Does a 100khz wide segment of less than 1:5:1 on 75m sound good? Because that's what I got tuned for 3800. Now
my bandwidth for every other band went to hell and I'm hoping I can play the feed-line game in the shack to
tame it a bit. Now mind you...I haven't operated on 80m. This is literally for S&P during any contests. I've
been down there before.
Oh..and Dayton. Hamvention 2024 was year 3 for me; and it has contributed to the upswing that's been 2024. I
had a lot of junk to sell. Literally. Junk. Stuff I should have thrown in a dumpster. Old stereos. Old filthy
radio gear. Laserdiscs. I sold pretty much all of my Laserdiscs. I've got friends with a block of tailgate
spaces. They put tables out, a few items, let us plop all our stuff down and sell it; we hang out, bs, drink
beer. I was in the commercial vendors section long enough to get my Yaesu hat and get my ticket laminated.

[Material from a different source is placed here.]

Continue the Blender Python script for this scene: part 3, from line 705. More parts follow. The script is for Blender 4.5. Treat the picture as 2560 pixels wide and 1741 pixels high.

I didn't make the amount of money I dreamed of; but between initial planning and departure, money became less
important. The stuff paid for most of my food and beer; and that's something. Plus I got to park on the track.
But primarily, I went to see friends; and strengthen some of the friendships that started there.
And the HF Rig Status/Logging repairs; basically I goofed. Last summer I made some major changes to my NAS
situation; and it took several months to get everything to a stable state. The HF Status page and my log
pages are hosted at my QTH; but they were also stored on the NAS. This allowed me to have log4om just write
to a network share and have it automatically show up in nginx. I could have..I don't know...set a share up
on the webserver; but dammit I already have a NAS. That's what it's for. I used to exclusively store all
web content on a NAS just for backup sake. index.html didn't exist in the correct folder; so 403 errors.
The HF status still worked, it just lost formatting. It's actually generated by a script on the server, so
it happily kept writing the file to folder the NAS was mounted to. A little tweaking of /etc/fstab and NFS
permissions on the other end and everything was back.
Log4OM-UDP sat there, 11 months, quietly waiting for Log4OM to come back, asking about it every minute.
When it did; it did exactly what it was supposed to do. I guess it passes the stability test.